Opsani, a Redwood City, Calif. startup, wants to go beyond performance monitoring to continually optimizing cloud applications, using artificial intelligence to help the software learn what is the optimal state.
“We have come up with a machine learning technique centered around reinforcement learning to tune the performance of applications in the cloud,” company co-founder and CEO Ross Schibler told TechCrunch.
Schibler says each company has its own unique metrics and that’s what they try to optimize around. “We’re modifying these parameters around the resource, and we’re looking at the performance of the application. So in real time, what is the key business metric that the application is producing as a service?
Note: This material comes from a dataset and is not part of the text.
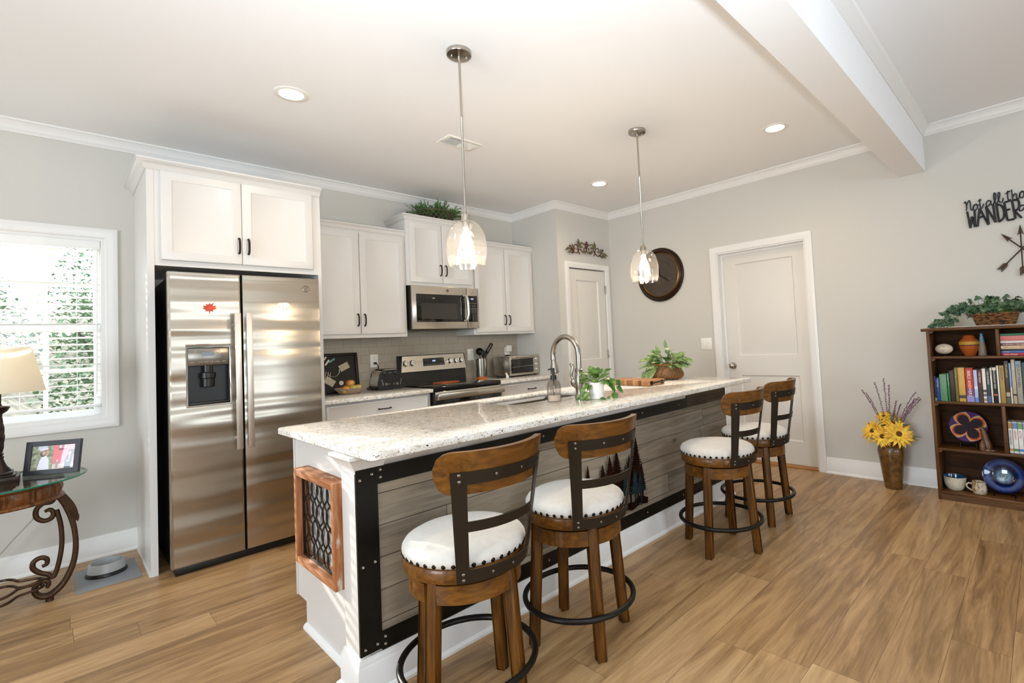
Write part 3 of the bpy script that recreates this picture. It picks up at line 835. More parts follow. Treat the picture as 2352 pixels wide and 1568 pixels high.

So it might be the number of transactions or it might be latency, but if it’s important to the business, then we use that,” he explained.
He claims that what separates Opsani from a monitoring tool like New Relic or AppDynamics is that they watch performance and then provide feedback for admins, but Opsani actually changes the parameters to improve the application performance in real time, based on what it knows about the application and what the developers want to optimize for.
It is also somewhat similar to a company like Spotinst, which optimizes for the cheapest cloud resources, but instead of simply trying to find the best price, Opsani is actually tuning the application.
The company recently announced a $10 million Series A investment led by Redpoint Ventures. Previous investors Zetta Ventures and Bain Capital also participated.
For now, it’s still early days for the startup. It has a dozen employees and a handful of customers, according to Schibler. With the recent $10 million round of funding, it should be able to hire more employees and continue refining the product.